Scripts that build scenes
++++

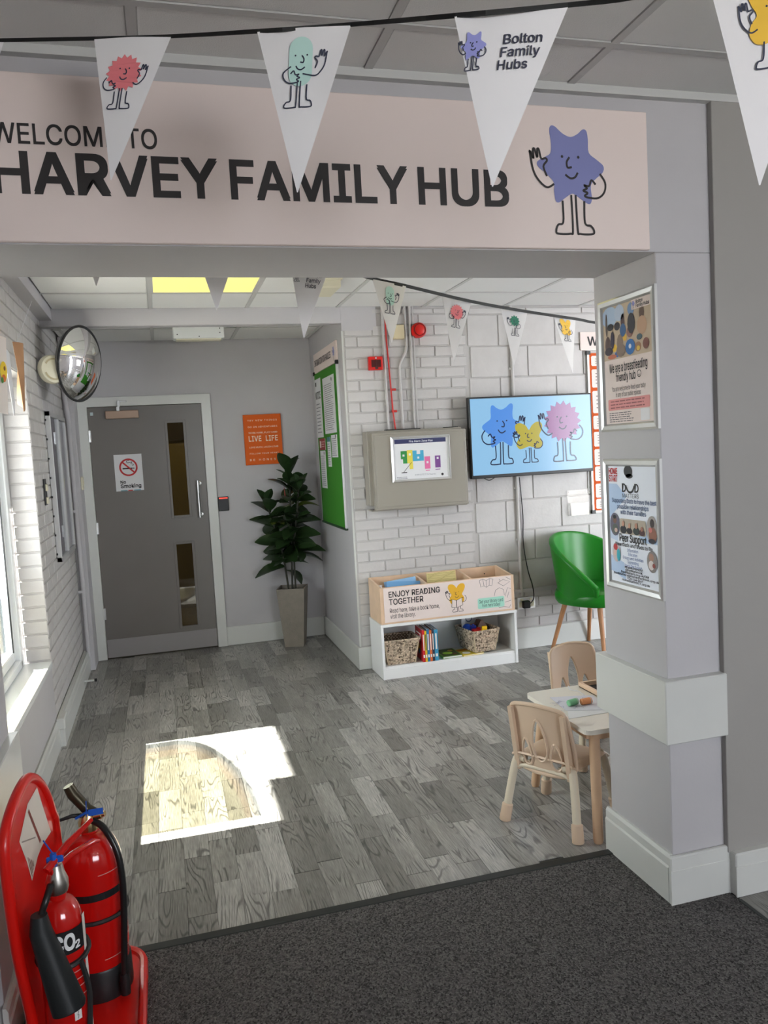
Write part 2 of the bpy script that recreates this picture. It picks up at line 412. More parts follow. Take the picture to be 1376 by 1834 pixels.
def closed_smooth(pts, k=4):
    n = len(pts); P = [Vector(p) for p in pts]; out = []
    for i in range(n):
        a, b, c, d = P[i - 1], P[i], P[(i + 1) % n], P[(i + 2) % n]
        for j in range(k):
            t = j / k; out.append(tuple(.5 * ((2 * b) + (c - a) * t + (2 * a - 5 * b + 4 * c - d) * t * t + (3 * b - a - 3 * c + d) * t ** 3)))
    return out

# doodle figures printed on the signs (coloured body, thin line limbs)
STAR = [(611, 470), (616, 452), (632, 452), (660, 474), (690, 485), (718, 474), (738, 458), (753, 462), (758, 490), (760, 535), (790, 558), (815, 578), (812, 600), (785, 622), (764, 645), (766, 690), (758, 709), (740, 704), (712, 686), (690, 676), (664, 690), (640, 706), (626, 702), (621, 670), (621, 640), (595, 612), (565, 590), (562, 572), (590, 556), (612, 542), (616, 510)]
def spikes(cx, cy, r0, r1, n):
    return [(cx + (r1 if k % 2 else r0) * math.cos(PI * k / n), cy + (r1 if k % 2 else r0) * math.sin(PI * k / n)) for k in range(2 * n)]
def figure(A, kind, x, y, H, col, lw=None, line=None, flip=1, tilt=0, L=1, face=True):
    """figure of height H whose feet stand at y, centred on x (art-frame units)"""
    K = H / 364.; line = line or ink(30, 30, 38); lw = lw or H * .016
    ct, st = math.cos(tilt), math.sin(tilt)
    def T(p):
        px, py = (p[0] - 690) * K * flip, (812 - p[1]) * K
        return (x + px * ct - py * st, y + px * st + py * ct)
    sm = True; bx = 0; up = 0
    if kind == 'star': body = STAR
    elif kind == 'sun': body = spikes(690, 580, 122, 98, 17); sm = False
    elif kind == 'bean': body = [(690 + 62 * math.cos(a), 520 - 62 * math.sin(a)) for a in [PI * k / 10 for k in range(11)]] + [(690 + 62 * math.cos(a), 645 - 62 * math.sin(a)) for a in [PI + PI * k / 10 for k in range(11)]]; sm = False; bx = 55
    elif kind == 'bush': body = spikes(690, 570, 95, 72, 11); sm = False; bx = 30
    elif kind == 'heart': body = [(690, 498), (712, 468), (750, 446), (795, 452), (808, 490), (790, 540), (764, 585), (785, 620), (792, 665), (765, 704), (725, 712), (690, 702), (655, 712), (615, 704), (588, 665), (595, 620), (616, 585), (590, 540), (572, 490), (585, 452), (630, 446), (668, 468)]
    elif kind == 'fly': body = [(690, 520), (720, 480), (770, 450), (815, 462), (822, 510), (790, 575), (812, 612), (820, 655), (785, 690), (725, 678), (690, 668), (650, 678), (595, 690), (562, 652), (578, 608), (602, 575), (560, 520), (560, 470), (605, 455), (660, 480)]
    if sm: body = closed_smooth(body)
    A.fill([T(p) for p in body], col, L)
    def st_(pts, cv=True): A.stroke(smooth_path([T(p) for p in pts]) if cv else [T(p) for p in pts], lw, line, L + 1)
    a = bx * .3; e_ = bx
    st_([(536 + a, 545), (545 + a, 600), (565 + a, 635), (595 + a, 657), (622 + e_, 645)])
    st_([(536 + a, 545), (534 + a, 538), (540 + a, 545), (548 + a, 562), (547 + a, 535), (552 + a, 530), (562 + a, 558), (563 + a, 532), (569 + a, 532), (577 + a, 562), (592 + a, 560), (598 + a, 568), (584 + a, 588), (596 + a, 620)])
    b = -bx * .75
    st_([(800 - e_ * 1.1, 605), (820 + b, 635), (815 + b, 668), (790 + b, 688), (755 + b, 688), (738 + b, 682), (750 + b, 672), (733 + b, 664), (748 + b, 656), (737 + b, 646), (756 + b, 648), (766 + b, 628), (782 + b, 642)])
    st_([(652, 700), (652, 772), (632, 782), (624, 800), (630, 812), (678, 812), (688, 800), (686, 680)])
    st_([(703, 680), (707, 800), (716, 812), (764, 812), (770, 800), (758, 784), (736, 774), (736, 700)])
    if face:
        for ex in (656, 718): 
            e = T((ex, 552)); A.disc(e[0], e[1], lw * .7, line, L + 1, n=8)
        st_([(684, 553), (673, 570), (676, 588), (692, 586)]); st_([(666, 612), (685, 624), (703, 620), (714, 604)])

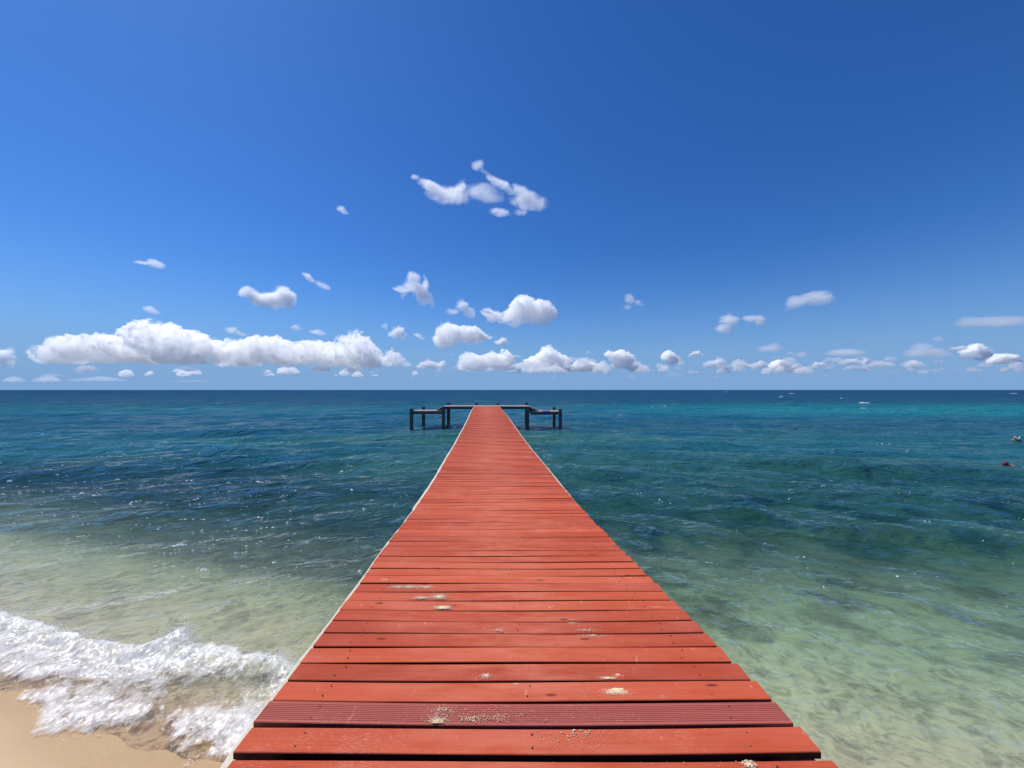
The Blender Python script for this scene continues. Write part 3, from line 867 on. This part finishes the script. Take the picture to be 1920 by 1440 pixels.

++++

WORK TO BE COMPLETED:
Retype each line of the listing above word for word. Exclude the pictures.

SOLVED PROBLEM:
Write part 2 of the bpy script that recreates this picture. It picks up at line 412. More parts follow. Take the picture to be 1376 by 1834 pixels.
def closed_smooth(pts, k=4):
    n = len(pts); P = [Vector(p) for p in pts]; out = []
    for i in range(n):
        a, b, c, d = P[i - 1], P[i], P[(i + 1) % n], P[(i + 2) % n]
        for j in range(k):
            t = j / k; out.append(tuple(.5 * ((2 * b) + (c - a) * t + (2 * a - 5 * b + 4 * c - d) * t * t + (3 * b - a - 3 * c + d) * t ** 3)))
    return out

# doodle figures printed on the signs (coloured body, thin line limbs)
STAR = [(611, 470), (616, 452), (632, 452), (660, 474), (690, 485), (718, 474), (738, 458), (753, 462), (758, 490), (760, 535), (790, 558), (815, 578), (812, 600), (785, 622), (764, 645), (766, 690), (758, 709), (740, 704), (712, 686), (690, 676), (664, 690), (640, 706), (626, 702), (621, 670), (621, 640), (595, 612), (565, 590), (562, 572), (590, 556), (612, 542), (616, 510)]
def spikes(cx, cy, r0, r1, n):
    return [(cx + (r1 if k % 2 else r0) * math.cos(PI * k / n), cy + (r1 if k % 2 else r0) * math.sin(PI * k / n)) for k in range(2 * n)]
def figure(A, kind, x, y, H, col, lw=None, line=None, flip=1, tilt=0, L=1, face=True):
    """figure of height H whose feet stand at y, centred on x (art-frame units)"""
    K = H / 364.; line = line or ink(30, 30, 38); lw = lw or H * .016
    ct, st = math.cos(tilt), math.sin(tilt)
    def T(p):
        px, py = (p[0] - 690) * K * flip, (812 - p[1]) * K
        return (x + px * ct - py * st, y + px * st + py * ct)
    sm = True; bx = 0; up = 0
    if kind == 'star': body = STAR
    elif kind == 'sun': body = spikes(690, 580, 122, 98, 17); sm = False
    elif kind == 'bean': body = [(690 + 62 * math.cos(a), 520 - 62 * math.sin(a)) for a in [PI * k / 10 for k in range(11)]] + [(690 + 62 * math.cos(a), 645 - 62 * math.sin(a)) for a in [PI + PI * k / 10 for k in range(11)]]; sm = False; bx = 55
    elif kind == 'bush': body = spikes(690, 570, 95, 72, 11); sm = False; bx = 30
    elif kind == 'heart': body = [(690, 498), (712, 468), (750, 446), (795, 452), (808, 490), (790, 540), (764, 585), (785, 620), (792, 665), (765, 704), (725, 712), (690, 702), (655, 712), (615, 704), (588, 665), (595, 620), (616, 585), (590, 540), (572, 490), (585, 452), (630, 446), (668, 468)]
    elif kind == 'fly': body = [(690, 520), (720, 480), (770, 450), (815, 462), (822, 510), (790, 575), (812, 612), (820, 655), (785, 690), (725, 678), (690, 668), (650, 678), (595, 690), (562, 652), (578, 608), (602, 575), (560, 520), (560, 470), (605, 455), (660, 480)]
    if sm: body = closed_smooth(body)
    A.fill([T(p) for p in body], col, L)
    def st_(pts, cv=True): A.stroke(smooth_path([T(p) for p in pts]) if cv else [T(p) for p in pts], lw, line, L + 1)
    a = bx * .3; e_ = bx
    st_([(536 + a, 545), (545 + a, 600), (565 + a, 635), (595 + a, 657), (622 + e_, 645)])
    st_([(536 + a, 545), (534 + a, 538), (540 + a, 545), (548 + a, 562), (547 + a, 535), (552 + a, 530), (562 + a, 558), (563 + a, 532), (569 + a, 532), (577 + a, 562), (592 + a, 560), (598 + a, 568), (584 + a, 588), (596 + a, 620)])
    b = -bx * .75
    st_([(800 - e_ * 1.1, 605), (820 + b, 635), (815 + b, 668), (790 + b, 688), (755 + b, 688), (738 + b, 682), (750 + b, 672), (733 + b, 664), (748 + b, 656), (737 + b, 646), (756 + b, 648), (766 + b, 628), (782 + b, 642)])
    st_([(652, 700), (652, 772), (632, 782), (624, 800), (630, 812), (678, 812), (688, 800), (686, 680)])
    st_([(703, 680), (707, 800), (716, 812), (764, 812), (770, 800), (758, 784), (736, 774), (736, 700)])
    if face:
        for ex in (656, 718): 
            e = T((ex, 552)); A.disc(e[0], e[1], lw * .7, line, L + 1, n=8)
        st_([(684, 553), (673, 570), (676, 588), (692, 586)]); st_([(666, 612), (685, 624), (703, 620), (714, 604)])

The Blender Python script for this scene continues. Write part 3, from line 867 on. This part finishes the script. Take the picture to be 1920 by 1440 pixels.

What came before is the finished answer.